WHAT IS ASKED
Pull each line containing "pixels" out of the data and copy it.

GIVEN RECORDS
┏━━

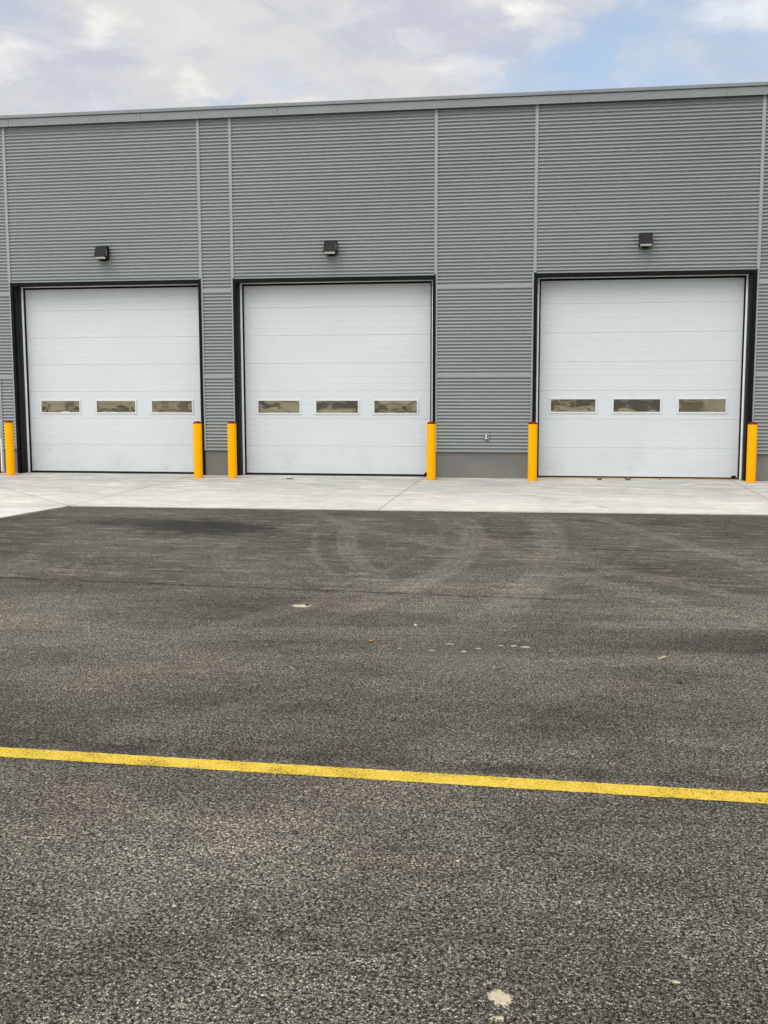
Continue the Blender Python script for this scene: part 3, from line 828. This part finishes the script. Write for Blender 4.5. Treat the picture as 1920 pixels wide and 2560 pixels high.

┗━━
┏━━

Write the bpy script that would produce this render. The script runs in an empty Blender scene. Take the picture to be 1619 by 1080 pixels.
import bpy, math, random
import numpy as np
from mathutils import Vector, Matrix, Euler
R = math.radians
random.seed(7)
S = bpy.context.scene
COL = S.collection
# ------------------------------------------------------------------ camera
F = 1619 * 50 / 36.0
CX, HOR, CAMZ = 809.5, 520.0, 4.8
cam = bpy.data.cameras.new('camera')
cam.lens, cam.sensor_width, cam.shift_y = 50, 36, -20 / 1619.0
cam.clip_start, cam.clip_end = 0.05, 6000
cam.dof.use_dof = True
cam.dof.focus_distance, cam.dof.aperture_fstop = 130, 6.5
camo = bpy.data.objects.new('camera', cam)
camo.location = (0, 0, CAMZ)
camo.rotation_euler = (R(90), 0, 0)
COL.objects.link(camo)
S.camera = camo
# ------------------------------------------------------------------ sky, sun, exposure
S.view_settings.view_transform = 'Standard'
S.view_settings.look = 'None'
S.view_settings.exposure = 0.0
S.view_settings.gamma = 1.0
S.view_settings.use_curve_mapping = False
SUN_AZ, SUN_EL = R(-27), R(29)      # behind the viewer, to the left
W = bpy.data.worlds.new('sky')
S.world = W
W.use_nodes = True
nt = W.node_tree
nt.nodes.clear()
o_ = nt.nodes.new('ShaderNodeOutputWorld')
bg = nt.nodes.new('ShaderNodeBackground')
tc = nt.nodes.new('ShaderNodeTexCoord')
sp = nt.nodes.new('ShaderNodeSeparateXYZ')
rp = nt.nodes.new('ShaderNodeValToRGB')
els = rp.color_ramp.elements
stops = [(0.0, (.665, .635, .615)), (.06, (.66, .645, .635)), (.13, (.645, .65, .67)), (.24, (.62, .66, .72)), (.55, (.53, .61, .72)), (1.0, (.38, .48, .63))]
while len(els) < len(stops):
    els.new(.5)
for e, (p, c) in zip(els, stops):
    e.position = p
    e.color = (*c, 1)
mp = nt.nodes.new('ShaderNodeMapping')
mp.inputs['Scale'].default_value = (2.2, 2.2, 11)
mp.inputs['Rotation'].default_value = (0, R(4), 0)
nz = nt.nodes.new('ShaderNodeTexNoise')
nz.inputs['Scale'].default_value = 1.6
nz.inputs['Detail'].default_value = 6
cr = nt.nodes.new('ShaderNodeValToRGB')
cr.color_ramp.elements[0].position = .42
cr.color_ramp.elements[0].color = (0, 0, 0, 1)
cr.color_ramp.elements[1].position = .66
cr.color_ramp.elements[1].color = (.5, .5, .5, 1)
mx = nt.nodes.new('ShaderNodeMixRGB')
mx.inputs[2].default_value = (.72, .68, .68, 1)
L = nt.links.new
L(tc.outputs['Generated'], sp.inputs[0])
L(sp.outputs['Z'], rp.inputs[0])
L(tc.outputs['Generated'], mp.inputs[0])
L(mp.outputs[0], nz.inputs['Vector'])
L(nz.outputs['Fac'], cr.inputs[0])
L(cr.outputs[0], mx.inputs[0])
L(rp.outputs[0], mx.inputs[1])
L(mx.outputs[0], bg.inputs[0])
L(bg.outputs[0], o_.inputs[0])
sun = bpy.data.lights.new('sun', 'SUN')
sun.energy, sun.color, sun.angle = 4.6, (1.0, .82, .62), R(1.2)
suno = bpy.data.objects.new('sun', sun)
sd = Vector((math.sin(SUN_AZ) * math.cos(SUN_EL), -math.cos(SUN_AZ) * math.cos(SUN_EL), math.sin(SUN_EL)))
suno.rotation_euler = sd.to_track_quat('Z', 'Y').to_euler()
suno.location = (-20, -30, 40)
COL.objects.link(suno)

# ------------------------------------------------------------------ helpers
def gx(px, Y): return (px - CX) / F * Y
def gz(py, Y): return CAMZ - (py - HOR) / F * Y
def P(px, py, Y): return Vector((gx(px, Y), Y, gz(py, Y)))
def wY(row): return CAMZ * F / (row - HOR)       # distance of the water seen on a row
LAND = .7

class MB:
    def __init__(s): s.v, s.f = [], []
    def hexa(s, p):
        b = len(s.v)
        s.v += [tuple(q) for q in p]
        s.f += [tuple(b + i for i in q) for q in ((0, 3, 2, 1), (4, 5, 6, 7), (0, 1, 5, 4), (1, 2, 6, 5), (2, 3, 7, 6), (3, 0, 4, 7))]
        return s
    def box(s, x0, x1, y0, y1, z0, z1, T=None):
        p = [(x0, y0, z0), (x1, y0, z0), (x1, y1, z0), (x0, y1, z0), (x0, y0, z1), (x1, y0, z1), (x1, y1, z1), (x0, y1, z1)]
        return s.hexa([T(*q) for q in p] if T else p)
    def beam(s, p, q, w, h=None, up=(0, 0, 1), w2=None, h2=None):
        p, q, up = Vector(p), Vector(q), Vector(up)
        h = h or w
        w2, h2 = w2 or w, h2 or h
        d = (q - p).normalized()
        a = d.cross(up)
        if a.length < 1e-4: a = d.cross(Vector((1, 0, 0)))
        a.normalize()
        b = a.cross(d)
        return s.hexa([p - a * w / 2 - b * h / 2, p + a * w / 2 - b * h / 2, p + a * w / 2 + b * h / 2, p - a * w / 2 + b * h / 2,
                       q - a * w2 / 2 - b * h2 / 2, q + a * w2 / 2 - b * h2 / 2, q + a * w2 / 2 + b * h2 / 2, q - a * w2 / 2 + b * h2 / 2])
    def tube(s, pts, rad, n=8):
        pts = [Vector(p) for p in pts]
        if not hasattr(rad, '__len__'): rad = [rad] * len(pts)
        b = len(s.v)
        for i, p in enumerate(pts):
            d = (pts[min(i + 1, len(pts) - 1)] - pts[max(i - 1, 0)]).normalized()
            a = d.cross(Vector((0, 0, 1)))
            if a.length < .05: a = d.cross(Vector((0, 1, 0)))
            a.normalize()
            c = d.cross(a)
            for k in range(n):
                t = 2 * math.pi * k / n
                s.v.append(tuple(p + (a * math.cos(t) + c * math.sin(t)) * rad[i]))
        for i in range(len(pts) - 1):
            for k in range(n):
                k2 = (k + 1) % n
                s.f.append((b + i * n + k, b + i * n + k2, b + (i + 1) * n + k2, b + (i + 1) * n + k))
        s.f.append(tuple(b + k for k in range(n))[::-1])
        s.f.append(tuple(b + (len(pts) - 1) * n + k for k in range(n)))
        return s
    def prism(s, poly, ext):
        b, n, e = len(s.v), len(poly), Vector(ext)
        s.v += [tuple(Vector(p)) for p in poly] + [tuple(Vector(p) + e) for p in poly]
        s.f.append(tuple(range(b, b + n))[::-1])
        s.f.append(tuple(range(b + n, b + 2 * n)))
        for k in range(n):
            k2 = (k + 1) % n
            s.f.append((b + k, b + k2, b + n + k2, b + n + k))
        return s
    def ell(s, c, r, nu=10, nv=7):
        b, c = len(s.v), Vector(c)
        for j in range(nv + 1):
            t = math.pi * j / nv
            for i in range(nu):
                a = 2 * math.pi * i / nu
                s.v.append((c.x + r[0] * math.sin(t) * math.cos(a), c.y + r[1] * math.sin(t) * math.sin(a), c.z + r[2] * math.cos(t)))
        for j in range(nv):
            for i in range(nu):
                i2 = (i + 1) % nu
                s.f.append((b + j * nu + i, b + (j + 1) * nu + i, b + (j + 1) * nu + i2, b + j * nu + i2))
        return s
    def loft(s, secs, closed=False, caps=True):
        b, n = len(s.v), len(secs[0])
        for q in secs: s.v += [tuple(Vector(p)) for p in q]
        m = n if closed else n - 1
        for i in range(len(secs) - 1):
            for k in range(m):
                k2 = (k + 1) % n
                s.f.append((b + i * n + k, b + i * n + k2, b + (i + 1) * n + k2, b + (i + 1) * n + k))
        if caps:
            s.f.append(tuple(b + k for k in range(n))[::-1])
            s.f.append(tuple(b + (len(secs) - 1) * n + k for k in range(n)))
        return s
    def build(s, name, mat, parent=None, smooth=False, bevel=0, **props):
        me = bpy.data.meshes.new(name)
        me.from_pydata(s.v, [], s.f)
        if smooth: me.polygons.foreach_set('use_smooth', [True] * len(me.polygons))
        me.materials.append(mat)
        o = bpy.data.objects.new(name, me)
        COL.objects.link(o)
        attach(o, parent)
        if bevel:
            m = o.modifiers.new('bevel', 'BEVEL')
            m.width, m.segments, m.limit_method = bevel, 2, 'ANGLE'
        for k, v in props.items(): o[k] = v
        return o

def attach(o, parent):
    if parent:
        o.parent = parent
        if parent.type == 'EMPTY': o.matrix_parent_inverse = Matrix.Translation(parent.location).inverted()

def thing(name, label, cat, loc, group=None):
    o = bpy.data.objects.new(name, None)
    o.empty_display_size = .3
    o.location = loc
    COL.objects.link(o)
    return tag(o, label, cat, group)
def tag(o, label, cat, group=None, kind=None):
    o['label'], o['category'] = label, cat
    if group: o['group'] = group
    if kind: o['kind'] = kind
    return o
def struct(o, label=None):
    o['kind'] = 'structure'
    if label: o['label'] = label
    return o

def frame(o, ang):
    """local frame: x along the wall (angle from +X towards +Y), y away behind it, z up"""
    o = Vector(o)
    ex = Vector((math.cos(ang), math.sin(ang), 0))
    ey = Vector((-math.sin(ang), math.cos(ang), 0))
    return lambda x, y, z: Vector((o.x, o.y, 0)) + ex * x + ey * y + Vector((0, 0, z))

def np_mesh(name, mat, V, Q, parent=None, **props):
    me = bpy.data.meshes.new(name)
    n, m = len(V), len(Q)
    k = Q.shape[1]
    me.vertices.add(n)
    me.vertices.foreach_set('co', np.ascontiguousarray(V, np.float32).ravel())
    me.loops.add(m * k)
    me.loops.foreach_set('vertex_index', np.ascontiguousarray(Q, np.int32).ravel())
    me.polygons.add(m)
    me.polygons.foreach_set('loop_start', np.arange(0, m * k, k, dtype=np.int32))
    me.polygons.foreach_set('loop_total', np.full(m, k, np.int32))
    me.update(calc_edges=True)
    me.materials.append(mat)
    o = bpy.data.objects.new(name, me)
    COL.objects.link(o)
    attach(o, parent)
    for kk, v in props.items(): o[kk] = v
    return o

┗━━

EXERCISE OUTPUT
Continue the Blender Python script for this scene: part 3, from line 828. This part finishes the script. Write for Blender 4.5. Treat the picture as 1920 pixels wide and 2560 pixels high.
Write the bpy script that would produce this render. The script runs in an empty Blender scene. Take the picture to be 1619 by 1080 pixels.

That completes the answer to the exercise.